PayPal’s share price surged over 6% in after-hours trading to $268, an increase fueled by rosy guidance the company offered for 2021.

On a conference call with investors, CEO Dan Schulman predicted the company’s mobile platform would evolve into a “superapp.”

“We’re building our digital wallet into a superapp that transcends across payments and financial services,” he said.

Schulman suggested this would be spurred by new levels of “engagement”—a term typically used to measure social media apps—among users, including Bitcoin customers who, the company said, opened the PayPal app at twice the rate of others.

If Schulman’s prediction is correct, it could signal that North American payment apps will come to resemble their counterparts in Asia, like WeChat, which blend a variety of financial and social networking. One of PayPal’s products, Venmo, already encourages users to share details of their transactions on a Facebook-style media feed.

PayPal did not share how many people are using its app to buy Bitcoin or how much it is earning from the service. But Schulman noted that the company intends to introduce tools to 29 million merchants worldwide to begin accepting crypto as payment.

“These initial steps are just the beginning of an extensive road map around crypto, blockchain, and digital currencies,” said Schulman, though he didn’t provide further details about what this would entail. PayPal announced in November that it had planned to integrate Bitcoin into Venmo.

On the call, Schulman also described PayPal’s new “buy now pay later” feature as surpassing the company’s expectations. Known in the industry as BNPL, this feature lets merchants offer consumers a means to pay for products on their websites in installments. BNPL, which was pioneered by companies like Affirm and Klarna, has proved popular with consumers, but it’s also drawing regulatory scrutiny.
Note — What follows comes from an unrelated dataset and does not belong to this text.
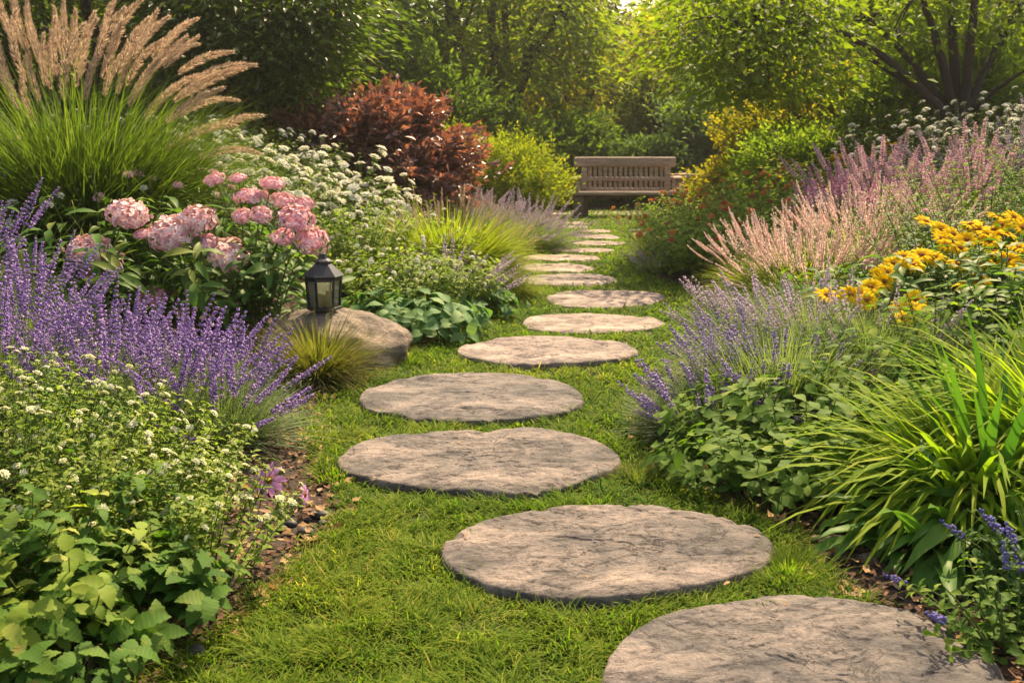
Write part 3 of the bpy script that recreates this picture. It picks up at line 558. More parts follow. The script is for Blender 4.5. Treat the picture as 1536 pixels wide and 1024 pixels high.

In its press release, PayPal noted that quarterly revenue exceeded $6 billion for the first time, and that it expected revenue to grow around 19% in 2021, to over $25 billion. The company’s fourth-quarter earnings per share came in at $1.32 compared with 43¢ a year earlier on a GAAP basis. Using a non-GAAP metric, PayPal posted EPS of $1.08. That compares with 83¢ from a year earlier and exceeded analyst predictions of $1 a share.